• **OBJECTIVE**: Pictures excluded, return the lines below from the first through the line holding "from mathutils import".

• **DATASET EXCERPT**:

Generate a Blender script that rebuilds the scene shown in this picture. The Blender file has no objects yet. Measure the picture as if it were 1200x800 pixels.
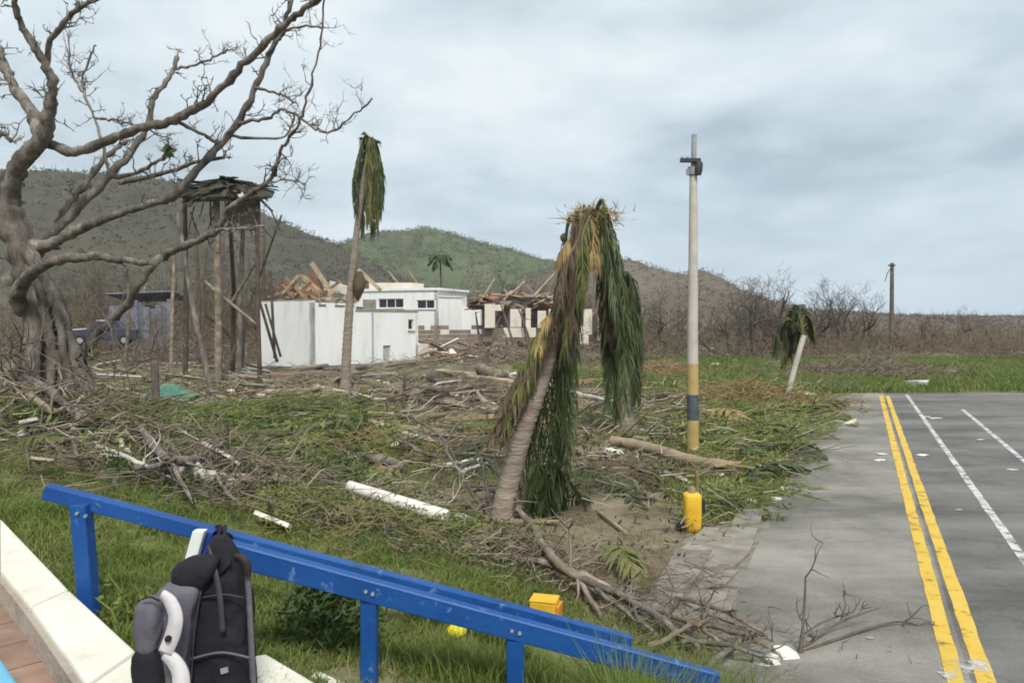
import bpy, math, random
import numpy as np
from mathutils import Vector, Matrix, noise as mnoise

random.seed(11)
RNG = np.random.default_rng(7)
SC = bpy.context.scene
COL = SC.collection

# ------------------------------------------------------------------ camera
FPX = 870.0          # focal length in pixels of the 1200x800 photograph
CAM_H = 2.6
PITCH = math.atan(25.0 / FPX)
cam_d = bpy.data.cameras.new('camera')
cam_d.sensor_fit = 'HORIZONTAL'
cam_d.sensor_width = 36.0
cam_d.lens = 36.0 * FPX / 1200.0
cam_d.clip_start = 0.05
cam_d.clip_end = 6000
cam = bpy.data.objects.new('camera', cam_d)
COL.objects.link(cam)
cam.location = (0, 0, CAM_H)
cam.rotation_euler = (math.radians(90) - PITCH, 0, 0)
SC.camera = cam

# ------------------------------------------------------------------ sky, sun, exposure
CLOUD_SEED = 6.6
SUN_EL = math.radians(52)
SUN_AZ = math.radians(168)      # 0 = +Y (view direction), clockwise: from behind and a little right
world = bpy.data.worlds.new('World')
SC.world = world
world.use_nodes = True
wn, wl = world.node_tree.nodes, world.node_tree.links
wn.clear()
w_out = wn.new('ShaderNodeOutputWorld')
w_bg = wn.new('ShaderNodeBackground')
w_bg.inputs['Strength'].default_value = 0.075
w_sky = wn.new('ShaderNodeTexSky')
w_sky.sky_type = 'NISHITA'
w_sky.sun_disc = False
w_sky.sun_elevation = SUN_EL
w_sky.sun_rotation = SUN_AZ
w_sky.air_density = 1.3
w_sky.dust_density = 2.5
w_sky.ozone_density = 1.5
w_tc = wn.new('ShaderNodeTexCoord')
w_sep = wn.new('ShaderNodeSeparateXYZ')
wl.new(w_tc.outputs['Generated'], w_sep.inputs[0])


def wmath(op, a, b=None, clamp=False):
    n = wn.new('ShaderNodeMath')
    n.operation = op
    n.use_clamp = clamp
    for i, v in enumerate((a, b)):
        if v is None:
            continue
        if isinstance(v, (int, float)):
            n.inputs[i].default_value = v
        else:
            wl.new(v, n.inputs[i])
    return n.outputs[0]


# cloud deck: the view direction projected on a high flat layer, so clouds flatten towards the horizon
zc = wmath('ADD', wmath('ABSOLUTE', w_sep.outputs[2]), 0.22)
cx = wmath('DIVIDE', w_sep.outputs[0], zc)
cy = wmath('DIVIDE', w_sep.outputs[1], zc)
w_cmb = wn.new('ShaderNodeCombineXYZ')
wl.new(cx, w_cmb.inputs[0])
wl.new(cy, w_cmb.inputs[1])
w_cmb.inputs[2].default_value = CLOUD_SEED


def wnoise(scale, detail, rough, dist=0.0):
    n = wn.new('ShaderNodeTexNoise')
    n.inputs['Scale'].default_value = scale
    n.inputs['Detail'].default_value = detail
    n.inputs['Roughness'].default_value = rough
    n.inputs['Distortion'].default_value = dist
    wl.new(w_cmb.outputs[0], n.inputs['Vector'])
    return n.outputs['Fac']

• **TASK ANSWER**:
Generate a Blender script that rebuilds the scene shown in this picture. The Blender file has no objects yet. Measure the picture as if it were 1200x800 pixels.
import bpy, math, random
import numpy as np
from mathutils import Vector, Matrix, noise as mnoise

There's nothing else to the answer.